Verbatim output of all the material below is required.
* BEGIN INFORMATION SHOWN *
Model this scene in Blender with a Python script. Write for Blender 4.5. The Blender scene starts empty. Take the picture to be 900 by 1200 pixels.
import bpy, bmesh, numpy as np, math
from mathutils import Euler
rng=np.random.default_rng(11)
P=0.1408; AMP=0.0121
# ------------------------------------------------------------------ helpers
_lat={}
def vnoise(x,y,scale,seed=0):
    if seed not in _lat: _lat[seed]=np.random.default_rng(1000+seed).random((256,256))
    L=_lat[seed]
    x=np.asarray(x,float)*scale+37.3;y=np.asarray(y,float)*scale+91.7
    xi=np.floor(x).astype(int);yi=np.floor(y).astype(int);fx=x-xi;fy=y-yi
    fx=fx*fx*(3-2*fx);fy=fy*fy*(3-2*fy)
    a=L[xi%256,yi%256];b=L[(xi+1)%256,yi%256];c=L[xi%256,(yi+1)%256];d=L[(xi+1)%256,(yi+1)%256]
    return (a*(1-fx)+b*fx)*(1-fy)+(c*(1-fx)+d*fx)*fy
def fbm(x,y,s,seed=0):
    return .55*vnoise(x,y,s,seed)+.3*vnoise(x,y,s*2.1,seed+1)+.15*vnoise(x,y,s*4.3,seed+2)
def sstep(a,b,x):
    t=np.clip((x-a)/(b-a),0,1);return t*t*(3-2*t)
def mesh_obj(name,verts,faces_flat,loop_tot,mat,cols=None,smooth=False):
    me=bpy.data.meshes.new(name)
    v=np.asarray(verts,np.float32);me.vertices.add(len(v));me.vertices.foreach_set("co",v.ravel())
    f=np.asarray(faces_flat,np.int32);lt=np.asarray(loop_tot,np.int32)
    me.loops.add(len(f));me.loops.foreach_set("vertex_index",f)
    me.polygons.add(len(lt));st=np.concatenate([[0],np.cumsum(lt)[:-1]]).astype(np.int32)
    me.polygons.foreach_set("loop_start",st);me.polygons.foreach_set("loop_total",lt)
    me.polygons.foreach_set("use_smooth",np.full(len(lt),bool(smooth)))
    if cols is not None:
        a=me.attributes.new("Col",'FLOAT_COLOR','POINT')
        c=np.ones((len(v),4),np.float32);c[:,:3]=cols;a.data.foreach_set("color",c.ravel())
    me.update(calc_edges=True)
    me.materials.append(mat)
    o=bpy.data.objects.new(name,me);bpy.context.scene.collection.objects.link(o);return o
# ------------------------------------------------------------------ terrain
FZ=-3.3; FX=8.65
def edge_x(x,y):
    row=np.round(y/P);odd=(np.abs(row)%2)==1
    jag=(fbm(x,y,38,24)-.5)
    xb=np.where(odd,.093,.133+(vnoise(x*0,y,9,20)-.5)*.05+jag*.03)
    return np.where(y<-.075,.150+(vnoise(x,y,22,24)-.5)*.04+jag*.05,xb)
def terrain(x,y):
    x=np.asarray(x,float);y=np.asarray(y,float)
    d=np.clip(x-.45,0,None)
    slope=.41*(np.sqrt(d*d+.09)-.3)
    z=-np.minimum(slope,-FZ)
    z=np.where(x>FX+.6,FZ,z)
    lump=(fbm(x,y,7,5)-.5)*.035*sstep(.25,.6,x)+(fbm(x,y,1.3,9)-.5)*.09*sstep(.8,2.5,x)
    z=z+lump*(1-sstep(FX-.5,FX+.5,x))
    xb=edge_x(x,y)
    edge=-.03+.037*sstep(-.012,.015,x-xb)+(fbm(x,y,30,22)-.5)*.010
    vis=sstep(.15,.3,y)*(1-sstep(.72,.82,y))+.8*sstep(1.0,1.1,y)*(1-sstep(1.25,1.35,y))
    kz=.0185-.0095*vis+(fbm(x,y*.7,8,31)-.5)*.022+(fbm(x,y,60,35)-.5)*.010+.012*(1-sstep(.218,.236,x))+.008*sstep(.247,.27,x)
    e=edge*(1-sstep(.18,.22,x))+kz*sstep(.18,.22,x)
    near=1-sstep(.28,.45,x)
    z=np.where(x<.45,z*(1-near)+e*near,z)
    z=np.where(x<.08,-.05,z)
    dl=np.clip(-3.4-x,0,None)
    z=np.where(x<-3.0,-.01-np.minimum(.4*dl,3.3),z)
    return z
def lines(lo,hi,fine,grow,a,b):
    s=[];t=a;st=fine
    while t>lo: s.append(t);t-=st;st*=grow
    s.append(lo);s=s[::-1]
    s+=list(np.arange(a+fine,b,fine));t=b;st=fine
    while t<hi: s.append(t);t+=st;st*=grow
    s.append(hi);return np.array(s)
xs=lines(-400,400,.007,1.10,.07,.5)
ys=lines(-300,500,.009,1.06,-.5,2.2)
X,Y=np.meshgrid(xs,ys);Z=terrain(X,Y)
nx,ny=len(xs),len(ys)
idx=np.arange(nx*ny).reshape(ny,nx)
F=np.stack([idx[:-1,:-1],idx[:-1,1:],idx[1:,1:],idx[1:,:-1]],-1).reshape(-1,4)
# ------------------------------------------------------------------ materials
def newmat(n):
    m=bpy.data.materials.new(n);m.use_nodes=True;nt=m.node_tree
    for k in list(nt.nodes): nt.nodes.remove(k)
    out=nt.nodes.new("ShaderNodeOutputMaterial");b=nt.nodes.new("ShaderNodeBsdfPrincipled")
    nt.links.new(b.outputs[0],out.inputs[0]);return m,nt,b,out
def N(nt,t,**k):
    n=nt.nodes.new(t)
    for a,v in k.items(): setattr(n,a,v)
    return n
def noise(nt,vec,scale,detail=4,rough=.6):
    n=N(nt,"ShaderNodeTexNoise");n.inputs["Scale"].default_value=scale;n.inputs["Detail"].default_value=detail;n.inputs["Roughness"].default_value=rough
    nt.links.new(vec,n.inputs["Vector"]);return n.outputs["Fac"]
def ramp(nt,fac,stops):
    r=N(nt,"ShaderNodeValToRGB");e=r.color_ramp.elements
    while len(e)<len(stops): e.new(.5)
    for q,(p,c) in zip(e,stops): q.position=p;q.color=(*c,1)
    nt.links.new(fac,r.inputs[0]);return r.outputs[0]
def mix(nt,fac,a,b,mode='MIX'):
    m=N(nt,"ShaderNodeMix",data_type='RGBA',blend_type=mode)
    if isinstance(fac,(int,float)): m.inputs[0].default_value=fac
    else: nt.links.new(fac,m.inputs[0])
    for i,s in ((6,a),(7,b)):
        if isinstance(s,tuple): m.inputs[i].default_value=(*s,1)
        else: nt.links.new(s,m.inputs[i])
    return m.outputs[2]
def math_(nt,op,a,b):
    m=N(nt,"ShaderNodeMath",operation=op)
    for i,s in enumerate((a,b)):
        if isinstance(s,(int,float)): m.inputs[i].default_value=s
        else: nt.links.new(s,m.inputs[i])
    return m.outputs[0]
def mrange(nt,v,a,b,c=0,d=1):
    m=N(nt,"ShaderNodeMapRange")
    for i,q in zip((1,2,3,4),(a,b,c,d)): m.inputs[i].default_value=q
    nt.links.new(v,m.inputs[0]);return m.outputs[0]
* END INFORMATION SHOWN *
# EXERCISE RESULT:
Model this scene in Blender with a Python script. Write for Blender 4.5. The Blender scene starts empty. Take the picture to be 900 by 1200 pixels.
import bpy, bmesh, numpy as np, math
from mathutils import Euler
rng=np.random.default_rng(11)
P=0.1408; AMP=0.0121
# ------------------------------------------------------------------ helpers
_lat={}
def vnoise(x,y,scale,seed=0):
    if seed not in _lat: _lat[seed]=np.random.default_rng(1000+seed).random((256,256))
    L=_lat[seed]
    x=np.asarray(x,float)*scale+37.3;y=np.asarray(y,float)*scale+91.7
    xi=np.floor(x).astype(int);yi=np.floor(y).astype(int);fx=x-xi;fy=y-yi
    fx=fx*fx*(3-2*fx);fy=fy*fy*(3-2*fy)
    a=L[xi%256,yi%256];b=L[(xi+1)%256,yi%256];c=L[xi%256,(yi+1)%256];d=L[(xi+1)%256,(yi+1)%256]
    return (a*(1-fx)+b*fx)*(1-fy)+(c*(1-fx)+d*fx)*fy
def fbm(x,y,s,seed=0):
    return .55*vnoise(x,y,s,seed)+.3*vnoise(x,y,s*2.1,seed+1)+.15*vnoise(x,y,s*4.3,seed+2)
def sstep(a,b,x):
    t=np.clip((x-a)/(b-a),0,1);return t*t*(3-2*t)
def mesh_obj(name,verts,faces_flat,loop_tot,mat,cols=None,smooth=False):
    me=bpy.data.meshes.new(name)
    v=np.asarray(verts,np.float32);me.vertices.add(len(v));me.vertices.foreach_set("co",v.ravel())
    f=np.asarray(faces_flat,np.int32);lt=np.asarray(loop_tot,np.int32)
    me.loops.add(len(f));me.loops.foreach_set("vertex_index",f)
    me.polygons.add(len(lt));st=np.concatenate([[0],np.cumsum(lt)[:-1]]).astype(np.int32)
    me.polygons.foreach_set("loop_start",st);me.polygons.foreach_set("loop_total",lt)
    me.polygons.foreach_set("use_smooth",np.full(len(lt),bool(smooth)))
    if cols is not None:
        a=me.attributes.new("Col",'FLOAT_COLOR','POINT')
        c=np.ones((len(v),4),np.float32);c[:,:3]=cols;a.data.foreach_set("color",c.ravel())
    me.update(calc_edges=True)
    me.materials.append(mat)
    o=bpy.data.objects.new(name,me);bpy.context.scene.collection.objects.link(o);return o
# ------------------------------------------------------------------ terrain
FZ=-3.3; FX=8.65
def edge_x(x,y):
    row=np.round(y/P);odd=(np.abs(row)%2)==1
    jag=(fbm(x,y,38,24)-.5)
    xb=np.where(odd,.093,.133+(vnoise(x*0,y,9,20)-.5)*.05+jag*.03)
    return np.where(y<-.075,.150+(vnoise(x,y,22,24)-.5)*.04+jag*.05,xb)
def terrain(x,y):
    x=np.asarray(x,float);y=np.asarray(y,float)
    d=np.clip(x-.45,0,None)
    slope=.41*(np.sqrt(d*d+.09)-.3)
    z=-np.minimum(slope,-FZ)
    z=np.where(x>FX+.6,FZ,z)
    lump=(fbm(x,y,7,5)-.5)*.035*sstep(.25,.6,x)+(fbm(x,y,1.3,9)-.5)*.09*sstep(.8,2.5,x)
    z=z+lump*(1-sstep(FX-.5,FX+.5,x))
    xb=edge_x(x,y)
    edge=-.03+.037*sstep(-.012,.015,x-xb)+(fbm(x,y,30,22)-.5)*.010
    vis=sstep(.15,.3,y)*(1-sstep(.72,.82,y))+.8*sstep(1.0,1.1,y)*(1-sstep(1.25,1.35,y))
    kz=.0185-.0095*vis+(fbm(x,y*.7,8,31)-.5)*.022+(fbm(x,y,60,35)-.5)*.010+.012*(1-sstep(.218,.236,x))+.008*sstep(.247,.27,x)
    e=edge*(1-sstep(.18,.22,x))+kz*sstep(.18,.22,x)
    near=1-sstep(.28,.45,x)
    z=np.where(x<.45,z*(1-near)+e*near,z)
    z=np.where(x<.08,-.05,z)
    dl=np.clip(-3.4-x,0,None)
    z=np.where(x<-3.0,-.01-np.minimum(.4*dl,3.3),z)
    return z
def lines(lo,hi,fine,grow,a,b):
    s=[];t=a;st=fine
    while t>lo: s.append(t);t-=st;st*=grow
    s.append(lo);s=s[::-1]
    s+=list(np.arange(a+fine,b,fine));t=b;st=fine
    while t<hi: s.append(t);t+=st;st*=grow
    s.append(hi);return np.array(s)
xs=lines(-400,400,.007,1.10,.07,.5)
ys=lines(-300,500,.009,1.06,-.5,2.2)
X,Y=np.meshgrid(xs,ys);Z=terrain(X,Y)
nx,ny=len(xs),len(ys)
idx=np.arange(nx*ny).reshape(ny,nx)
F=np.stack([idx[:-1,:-1],idx[:-1,1:],idx[1:,1:],idx[1:,:-1]],-1).reshape(-1,4)
# ------------------------------------------------------------------ materials
def newmat(n):
    m=bpy.data.materials.new(n);m.use_nodes=True;nt=m.node_tree
    for k in list(nt.nodes): nt.nodes.remove(k)
    out=nt.nodes.new("ShaderNodeOutputMaterial");b=nt.nodes.new("ShaderNodeBsdfPrincipled")
    nt.links.new(b.outputs[0],out.inputs[0]);return m,nt,b,out
def N(nt,t,**k):
    n=nt.nodes.new(t)
    for a,v in k.items(): setattr(n,a,v)
    return n
def noise(nt,vec,scale,detail=4,rough=.6):
    n=N(nt,"ShaderNodeTexNoise");n.inputs["Scale"].default_value=scale;n.inputs["Detail"].default_value=detail;n.inputs["Roughness"].default_value=rough
    nt.links.new(vec,n.inputs["Vector"]);return n.outputs["Fac"]
def ramp(nt,fac,stops):
    r=N(nt,"ShaderNodeValToRGB");e=r.color_ramp.elements
    while len(e)<len(stops): e.new(.5)
    for q,(p,c) in zip(e,stops): q.position=p;q.color=(*c,1)
    nt.links.new(fac,r.inputs[0]);return r.outputs[0]
def mix(nt,fac,a,b,mode='MIX'):
    m=N(nt,"ShaderNodeMix",data_type='RGBA',blend_type=mode)
    if isinstance(fac,(int,float)): m.inputs[0].default_value=fac
    else: nt.links.new(fac,m.inputs[0])
    for i,s in ((6,a),(7,b)):
        if isinstance(s,tuple): m.inputs[i].default_value=(*s,1)
        else: nt.links.new(s,m.inputs[i])
    return m.outputs[2]
def math_(nt,op,a,b):
    m=N(nt,"ShaderNodeMath",operation=op)
    for i,s in enumerate((a,b)):
        if isinstance(s,(int,float)): m.inputs[i].default_value=s
        else: nt.links.new(s,m.inputs[i])
    return m.outputs[0]
def mrange(nt,v,a,b,c=0,d=1):
    m=N(nt,"ShaderNodeMapRange")
    for i,q in zip((1,2,3,4),(a,b,c,d)): m.inputs[i].default_value=q
    nt.links.new(v,m.inputs[0]);return m.outputs[0]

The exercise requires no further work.